• [Written exercise]: Below is some material; set it all down exactly, apart from the pictures.

• [Data provided]:
-----
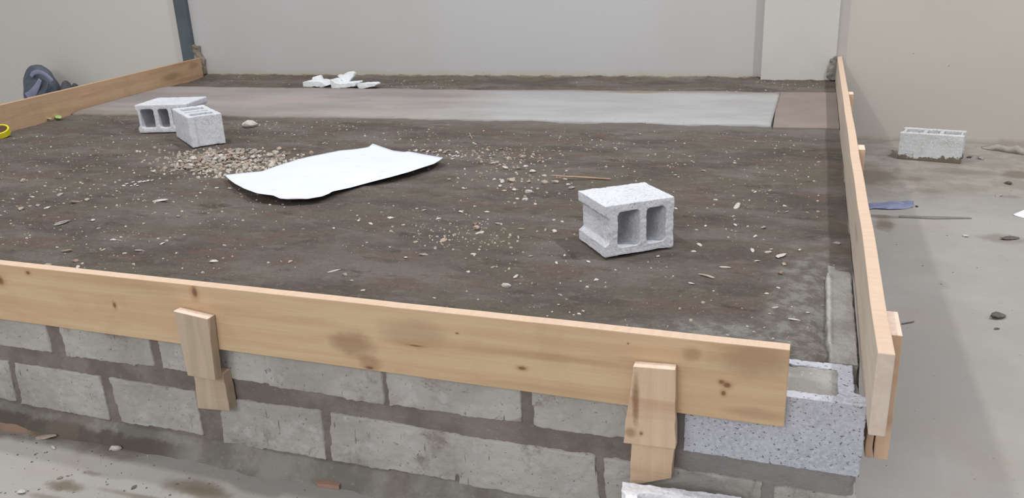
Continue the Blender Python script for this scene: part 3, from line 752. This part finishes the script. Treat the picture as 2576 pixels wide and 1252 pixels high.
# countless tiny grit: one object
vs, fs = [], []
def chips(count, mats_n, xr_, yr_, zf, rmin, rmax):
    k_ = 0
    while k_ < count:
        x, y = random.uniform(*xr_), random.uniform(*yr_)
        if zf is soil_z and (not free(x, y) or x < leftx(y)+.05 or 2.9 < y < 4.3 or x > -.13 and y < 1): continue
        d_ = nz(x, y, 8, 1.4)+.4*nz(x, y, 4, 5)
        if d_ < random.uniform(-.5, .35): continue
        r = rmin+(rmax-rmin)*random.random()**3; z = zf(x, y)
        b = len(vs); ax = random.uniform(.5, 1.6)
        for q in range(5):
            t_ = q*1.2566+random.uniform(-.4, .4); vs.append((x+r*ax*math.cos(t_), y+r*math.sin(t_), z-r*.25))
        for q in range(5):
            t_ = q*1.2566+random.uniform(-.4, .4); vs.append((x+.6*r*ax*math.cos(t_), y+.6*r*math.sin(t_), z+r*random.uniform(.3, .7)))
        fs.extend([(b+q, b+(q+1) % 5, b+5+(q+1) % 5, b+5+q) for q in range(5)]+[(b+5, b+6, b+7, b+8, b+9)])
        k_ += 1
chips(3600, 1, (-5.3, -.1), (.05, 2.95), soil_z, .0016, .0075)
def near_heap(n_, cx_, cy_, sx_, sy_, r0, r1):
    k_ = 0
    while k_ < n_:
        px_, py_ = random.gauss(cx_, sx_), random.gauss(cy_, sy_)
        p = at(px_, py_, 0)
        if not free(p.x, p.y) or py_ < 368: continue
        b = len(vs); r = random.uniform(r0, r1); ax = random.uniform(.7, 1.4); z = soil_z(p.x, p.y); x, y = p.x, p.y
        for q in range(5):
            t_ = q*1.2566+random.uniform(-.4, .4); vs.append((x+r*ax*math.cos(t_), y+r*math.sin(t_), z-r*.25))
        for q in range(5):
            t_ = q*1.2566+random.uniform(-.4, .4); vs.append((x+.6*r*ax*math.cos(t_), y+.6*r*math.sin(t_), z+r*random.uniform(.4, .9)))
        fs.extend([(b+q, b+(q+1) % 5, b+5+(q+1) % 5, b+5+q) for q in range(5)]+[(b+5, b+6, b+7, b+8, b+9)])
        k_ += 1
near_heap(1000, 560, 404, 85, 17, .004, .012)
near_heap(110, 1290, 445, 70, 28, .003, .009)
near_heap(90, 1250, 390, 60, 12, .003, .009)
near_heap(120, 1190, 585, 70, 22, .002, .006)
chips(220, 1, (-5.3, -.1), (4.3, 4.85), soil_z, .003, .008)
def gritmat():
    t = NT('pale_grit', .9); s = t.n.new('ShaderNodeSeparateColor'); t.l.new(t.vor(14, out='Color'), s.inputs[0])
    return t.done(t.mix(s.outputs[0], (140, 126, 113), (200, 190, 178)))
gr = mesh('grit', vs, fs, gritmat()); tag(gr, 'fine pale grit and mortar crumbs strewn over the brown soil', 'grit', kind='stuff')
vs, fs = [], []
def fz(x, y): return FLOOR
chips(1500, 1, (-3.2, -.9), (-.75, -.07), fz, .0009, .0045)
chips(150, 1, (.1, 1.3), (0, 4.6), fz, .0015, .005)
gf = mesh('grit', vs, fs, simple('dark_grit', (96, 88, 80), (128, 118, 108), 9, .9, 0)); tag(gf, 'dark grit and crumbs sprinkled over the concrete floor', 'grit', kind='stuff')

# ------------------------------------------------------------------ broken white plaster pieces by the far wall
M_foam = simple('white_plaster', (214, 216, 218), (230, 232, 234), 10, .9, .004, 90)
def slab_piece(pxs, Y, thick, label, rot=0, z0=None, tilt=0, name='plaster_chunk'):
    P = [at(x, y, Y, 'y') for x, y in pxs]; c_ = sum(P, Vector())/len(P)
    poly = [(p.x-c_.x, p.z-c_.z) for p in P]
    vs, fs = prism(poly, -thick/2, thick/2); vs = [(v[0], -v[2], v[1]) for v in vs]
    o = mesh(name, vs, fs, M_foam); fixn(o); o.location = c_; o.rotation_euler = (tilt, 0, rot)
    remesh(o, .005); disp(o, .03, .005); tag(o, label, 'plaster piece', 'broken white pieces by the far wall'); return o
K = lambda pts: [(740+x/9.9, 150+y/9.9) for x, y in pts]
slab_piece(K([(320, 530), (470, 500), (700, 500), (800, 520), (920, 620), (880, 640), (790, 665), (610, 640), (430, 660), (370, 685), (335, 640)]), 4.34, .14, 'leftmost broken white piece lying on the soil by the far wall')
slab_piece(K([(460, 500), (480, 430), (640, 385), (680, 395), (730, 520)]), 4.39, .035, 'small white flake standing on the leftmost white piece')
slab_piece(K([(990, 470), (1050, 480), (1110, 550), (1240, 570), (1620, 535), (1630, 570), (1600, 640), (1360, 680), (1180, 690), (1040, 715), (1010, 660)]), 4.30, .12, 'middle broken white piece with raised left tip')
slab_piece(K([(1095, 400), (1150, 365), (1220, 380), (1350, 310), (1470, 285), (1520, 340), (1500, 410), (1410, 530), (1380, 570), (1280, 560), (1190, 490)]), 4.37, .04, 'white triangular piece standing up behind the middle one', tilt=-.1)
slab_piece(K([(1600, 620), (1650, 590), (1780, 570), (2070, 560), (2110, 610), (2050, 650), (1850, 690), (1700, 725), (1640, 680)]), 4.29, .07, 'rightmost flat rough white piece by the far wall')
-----
• [The solution]:
Continue the Blender Python script for this scene: part 3, from line 752. This part finishes the script. Treat the picture as 2576 pixels wide and 1252 pixels high.
# countless tiny grit: one object
vs, fs = [], []
def chips(count, mats_n, xr_, yr_, zf, rmin, rmax):
    k_ = 0
    while k_ < count:
        x, y = random.uniform(*xr_), random.uniform(*yr_)
        if zf is soil_z and (not free(x, y) or x < leftx(y)+.05 or 2.9 < y < 4.3 or x > -.13 and y < 1): continue
        d_ = nz(x, y, 8, 1.4)+.4*nz(x, y, 4, 5)
        if d_ < random.uniform(-.5, .35): continue
        r = rmin+(rmax-rmin)*random.random()**3; z = zf(x, y)
        b = len(vs); ax = random.uniform(.5, 1.6)
        for q in range(5):
            t_ = q*1.2566+random.uniform(-.4, .4); vs.append((x+r*ax*math.cos(t_), y+r*math.sin(t_), z-r*.25))
        for q in range(5):
            t_ = q*1.2566+random.uniform(-.4, .4); vs.append((x+.6*r*ax*math.cos(t_), y+.6*r*math.sin(t_), z+r*random.uniform(.3, .7)))
        fs.extend([(b+q, b+(q+1) % 5, b+5+(q+1) % 5, b+5+q) for q in range(5)]+[(b+5, b+6, b+7, b+8, b+9)])
        k_ += 1
chips(3600, 1, (-5.3, -.1), (.05, 2.95), soil_z, .0016, .0075)
def near_heap(n_, cx_, cy_, sx_, sy_, r0, r1):
    k_ = 0
    while k_ < n_:
        px_, py_ = random.gauss(cx_, sx_), random.gauss(cy_, sy_)
        p = at(px_, py_, 0)
        if not free(p.x, p.y) or py_ < 368: continue
        b = len(vs); r = random.uniform(r0, r1); ax = random.uniform(.7, 1.4); z = soil_z(p.x, p.y); x, y = p.x, p.y
        for q in range(5):
            t_ = q*1.2566+random.uniform(-.4, .4); vs.append((x+r*ax*math.cos(t_), y+r*math.sin(t_), z-r*.25))
        for q in range(5):
            t_ = q*1.2566+random.uniform(-.4, .4); vs.append((x+.6*r*ax*math.cos(t_), y+.6*r*math.sin(t_), z+r*random.uniform(.4, .9)))
        fs.extend([(b+q, b+(q+1) % 5, b+5+(q+1) % 5, b+5+q) for q in range(5)]+[(b+5, b+6, b+7, b+8, b+9)])
        k_ += 1
near_heap(1000, 560, 404, 85, 17, .004, .012)
near_heap(110, 1290, 445, 70, 28, .003, .009)
near_heap(90, 1250, 390, 60, 12, .003, .009)
near_heap(120, 1190, 585, 70, 22, .002, .006)
chips(220, 1, (-5.3, -.1), (4.3, 4.85), soil_z, .003, .008)
def gritmat():
    t = NT('pale_grit', .9); s = t.n.new('ShaderNodeSeparateColor'); t.l.new(t.vor(14, out='Color'), s.inputs[0])
    return t.done(t.mix(s.outputs[0], (140, 126, 113), (200, 190, 178)))
gr = mesh('grit', vs, fs, gritmat()); tag(gr, 'fine pale grit and mortar crumbs strewn over the brown soil', 'grit', kind='stuff')
vs, fs = [], []
def fz(x, y): return FLOOR
chips(1500, 1, (-3.2, -.9), (-.75, -.07), fz, .0009, .0045)
chips(150, 1, (.1, 1.3), (0, 4.6), fz, .0015, .005)
gf = mesh('grit', vs, fs, simple('dark_grit', (96, 88, 80), (128, 118, 108), 9, .9, 0)); tag(gf, 'dark grit and crumbs sprinkled over the concrete floor', 'grit', kind='stuff')

# ------------------------------------------------------------------ broken white plaster pieces by the far wall
M_foam = simple('white_plaster', (214, 216, 218), (230, 232, 234), 10, .9, .004, 90)
def slab_piece(pxs, Y, thick, label, rot=0, z0=None, tilt=0, name='plaster_chunk'):
    P = [at(x, y, Y, 'y') for x, y in pxs]; c_ = sum(P, Vector())/len(P)
    poly = [(p.x-c_.x, p.z-c_.z) for p in P]
    vs, fs = prism(poly, -thick/2, thick/2); vs = [(v[0], -v[2], v[1]) for v in vs]
    o = mesh(name, vs, fs, M_foam); fixn(o); o.location = c_; o.rotation_euler = (tilt, 0, rot)
    remesh(o, .005); disp(o, .03, .005); tag(o, label, 'plaster piece', 'broken white pieces by the far wall'); return o
K = lambda pts: [(740+x/9.9, 150+y/9.9) for x, y in pts]
slab_piece(K([(320, 530), (470, 500), (700, 500), (800, 520), (920, 620), (880, 640), (790, 665), (610, 640), (430, 660), (370, 685), (335, 640)]), 4.34, .14, 'leftmost broken white piece lying on the soil by the far wall')
slab_piece(K([(460, 500), (480, 430), (640, 385), (680, 395), (730, 520)]), 4.39, .035, 'small white flake standing on the leftmost white piece')
slab_piece(K([(990, 470), (1050, 480), (1110, 550), (1240, 570), (1620, 535), (1630, 570), (1600, 640), (1360, 680), (1180, 690), (1040, 715), (1010, 660)]), 4.30, .12, 'middle broken white piece with raised left tip')
slab_piece(K([(1095, 400), (1150, 365), (1220, 380), (1350, 310), (1470, 285), (1520, 340), (1500, 410), (1410, 530), (1380, 570), (1280, 560), (1190, 490)]), 4.37, .04, 'white triangular piece standing up behind the middle one', tilt=-.1)
slab_piece(K([(1600, 620), (1650, 590), (1780, 570), (2070, 560), (2110, 610), (2050, 650), (1850, 690), (1700, 725), (1640, 680)]), 4.29, .07, 'rightmost flat rough white piece by the far wall')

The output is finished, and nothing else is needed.